During an interview with Israeli television Tuesday night, Mr. Sharon did not name the Palestinians he is talking with. But he said the contacts will continue. He said the number of people who are prepared to talk peace is growing and that he is ready to talk to anyone of those people.

Mr. Sharon also said he is not prepared to talk about any so-called road maps to peace until after Israel's January 28 election. The United States presented the outlines of such a proposal to the Israelis and Palestinians in August.

In a related development Israel Radio reported Wednesday that despite pressure from European governments, the Bush administration will announce this week that it will hold off officially presenting its road map for Middle East peace until after Israel's general elections.
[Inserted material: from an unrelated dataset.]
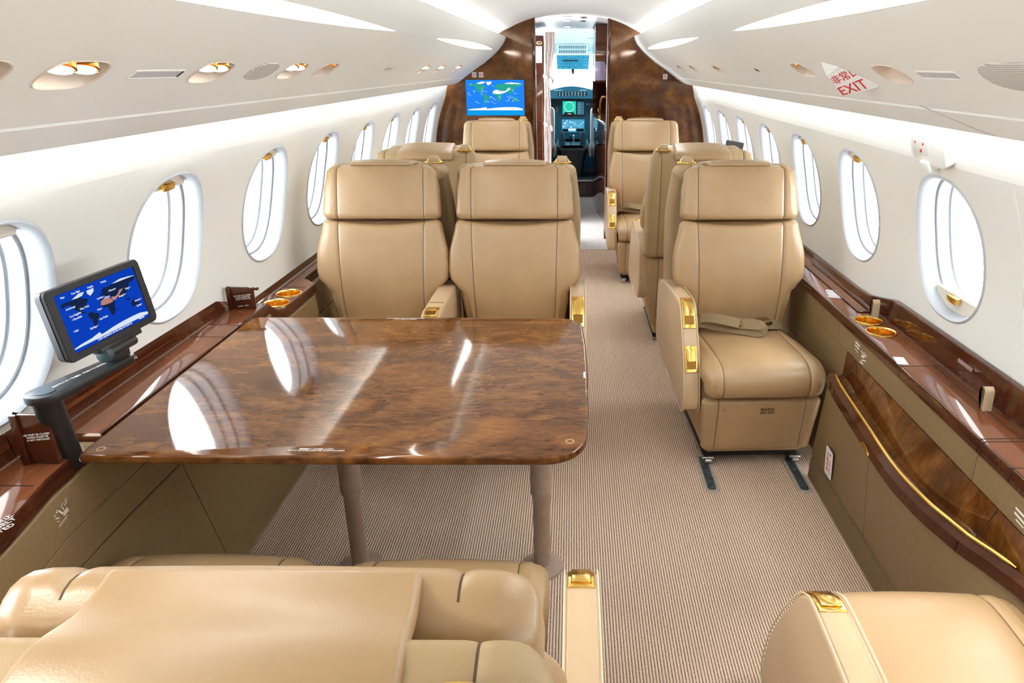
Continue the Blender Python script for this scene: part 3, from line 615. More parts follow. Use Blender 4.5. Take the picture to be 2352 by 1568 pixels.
d_ = (PB_ - PA).normalized(); q_ = d_.cross(Vector((0, 0, 1)))
P = []
for c_, a0, R in ((PA, 90, .036), (PB_, -90, .022)):
    for k in range(11):
        t = math.radians(a0 + 180 * k / 10); P.append(c_ + (-q_) * R * -math.sin(t) * -1 + d_ * R * math.cos(t))
mb = MB(); mb.loft([[p + Vector((0, 0, dz)) + (c_ - c_) for p in P] for dz in (-.010, .008)]); kid(mb.build('swing_arm', M_['black'], bevel=.003), mon)
mb = MB(); mb.lathe([(.020, .8545), (.020, .8555), (.014, .8562), (.006, .8562)], PA.x, PA.y, 24); kid(mb.build('pivot_cap', pk, angle=50), mon)
mb = MB(); mb.loft([[(-1.045 + (.0265) * math.cos(t * PI / 14), 1.330 + .0265 * math.sin(t * PI / 14), .838) for t in range(28)], [(-1.075 + .027 * math.cos(t * PI / 14), 1.392 + .027 * math.sin(t * PI / 14), .607) for t in range(28)]]); kid(mb.build('post', M_['black'], angle=40), mon)
mb = MB(); mb.lathe([(.019, .8401), (.019, .885), (.014, .888)], PB_.x - .004, PB_.y - .022, 20); mb.box(PB_.x - .022, PB_.x + .016, PB_.y - .045, PB_.y + .004, .849, .872); kid(mb.build('neck', M_['black'], bevel=.002), mon)
kid(text('lettering', '収納時はモニターを畳む  PUSH TO SWIVEL', frame(PA + d_ * .085 + Vector((0, 0, .0086)), d_, (-1, 0, 0)), .0085, M_['paper']), mon)
kid(text('lettering', 'PULL', frame(PB_ + d_ * .002 + Vector((.021, 0, .0)), d_, (0, 0, 1)), .010, M_['paper']), mon)

for x, lab in ((.566, 'left'), (.912, 'right')):
    t = thing('floor_track_cover', 'dark floor track strip in front of the belted seat, %s one of two' % lab, 'floor track', (x, 2.4, 0), 0, 'floor tracks at the belted seat')
    mb = MB(); mb.loft([[(x + u * k, 2.42 + v * k2, z) for u, v in rrect(.030, .135, .028, 8)] for k, k2, z in ((1, 1, .0004), (.96, .99, .0016), (.6, .93, .0020))]); kid(mb.build('flange', noise_mat('worn_grey_edge', [(.4, (.36, .30, .25)), (.6, (.44, .37, .31))], 90, rough=.8), angle=50), t)
    mb = MB(); mb.loft([[(x + u * k, 2.425 + v, z) for u, v in rrect(.016, .122, .015, 8)] for k, z in ((1, .0016), (.95, .0045))]); kid(mb.build('strip', noise_mat('dark_track', [(.4, (.018, .028, .032)), (.6, (.07, .095, .105))], 70, rough=.45), angle=50), t)
# ------------------------------------------------------------------ cabin seats
def slab(path, Wt, T, r, rc=.02, crown=0, seams=(), g=.004, warp=None, post=None, rows=16, m=4):
    """Upholstered pad: path = (y, z) front line; Wt = [(fraction, half width)]; seams = functions fraction -> u."""
    pts = spl([(a, b) for a, b in path], 8); S = [0]
    for a, b in zip(pts, pts[1:]): S.append(S[-1] + (b - a).length)
    L = S[-1]
    def at(v):
        if v <= 0: i = 0
        elif v >= L: i = len(S) - 2
        else:
            i = 0
            while S[i + 1] < v: i += 1
        t = (pts[i + 1] - pts[i]) / max(1e-9, S[i + 1] - S[i]); p = pts[i] + t * (v - S[i]); t.normalize()
        return p, t
    def at_s(v):      # smoothed frame
        a, t0 = at(v - .006); b, t1 = at(v + .006); p, t = at(v); tt = (t0 + t1); tt.normalize(); return p, Vector((tt.y, -tt.x))
    rws = [(rc * (1 - math.cos(PI / 2 * k / 5)), rc * (1 - math.sin(PI / 2 * k / 5))) for k in range(6)]
    V = rws + [(rc + (L - 2 * rc) * k / rows, 0) for k in range(1, rows)] + [(L - a, b) for a, b in rws[::-1]]
    loops, core = [], None
    for v, ins in V:
        f = v / L; W = lerp(Wt, f) - ins; wf, wb = -ins, -T + ins; rr = max(.002, min(r, (wf - wb) / 2 - .001) - ins * .5)
        lp = []
        for k in range(5):
            a = PI * 1.5 - PI / 2 * k / 4 ; lp.append((-W + rr + rr * math.cos(a), wb + rr + rr * math.sin(a), 0))      # back-left corner
        for k in range(5):
            a = PI - PI / 2 * k / 4; lp.append((-W + rr + rr * math.cos(a), wf - rr + rr * math.sin(a), 0))
        bd = [-W + rr] + [max(-W + rr + .015, min(W - rr - .015, s_(f))) for s_ in seams] + [W - rr]
        cols, cr = [], []
        for i in range(len(bd) - 1):
            a, b = bd[i], bd[i + 1]; a2 = a + (.012 if i else 0); b2 = b - (.012 if i < len(bd) - 2 else 0)
            if i:
                cols += [(a + .0013, g), (a + .004, g * .45)]; 
            cols += [(a2 + (b2 - a2) * (k + (0 if i else 1)) / (m + 1), 0) for k in range(m + 1 if i else m)] + ([(b2, 0)] if i < len(bd) - 2 else [])
            if i < len(bd) - 2: cols += [(b - .004, g * .45), (b - .0013, g)]; cr.append(10 + len(cols) - 1)
        for u, dg in cols: lp.append((u, wf - dg + crown * (1 - (u / W) ** 2) * min(1, v / .05, (L - v) / .05), 0))
        for k in range(5):
            a = PI / 2 - PI / 2 * k / 4; lp.append((W - rr + rr * math.cos(a), wf - rr + rr * math.sin(a), 0))
        for k in range(5):
            a = -PI / 2 * k / 4; lp.append((W - rr + rr * math.cos(a), wb + rr + rr * math.sin(a), 0))
        core = cr; out = []
        for u, w_, _ in lp:
            vv = v + (warp(u / max(W, .01), f) if warp else 0); p, n = at_s(max(0.0, min(L, vv)))
            q = Vector((u, p.x + n.x * w_, p.y + n.y * w_)); out.append(post(q) if post else q)
        loops.append(out)
    mb = MB(); mb.loft(loops)
    n = len(loops[0])
    for i in range(len(mb.f) - 2):
        if (i % n) in core: mb.m[i] = 1
    return mb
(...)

The United States, Russia, the European Union and the United Nations - the diplomatic "quartet" working toward a Middle East peace plan - is to meet in Washington on Friday. Their talks are expected to be feature a discussion of the so-called road map.

Mr. Sharon is running for re-election against Labor Party candidate Amram Mitzna, who has been promising an immediate Israeli troop withdrawal from the Gaza Strip and talks on a pull-back from the West Bank.

Mr. Mitzna spoke about that policy in a speech at an Israeli high school on Tuesday. In those remarks he struck what is being interpreted here as a tougher tone. He said he is proposing to "separate from the Palestinians." Then, in words directed at the Palestinians themselves, he said "if you want, we will do it with agreement. If you continue with terror, we will beat you to a pulp."

Meanwhile, Palestinian leader Yasser Arafat has given a warm welcome to British plans for a Middle East peace summit in London early next month.

Prime Minster Tony Blair invited a senior Palestinian delegation to the talks, but it is unclear if Mr. Arafat will go. Mr. Blair also invited Egyptian, Saudi, and Jordanian officials and representatives of the so-called Mideast quartet.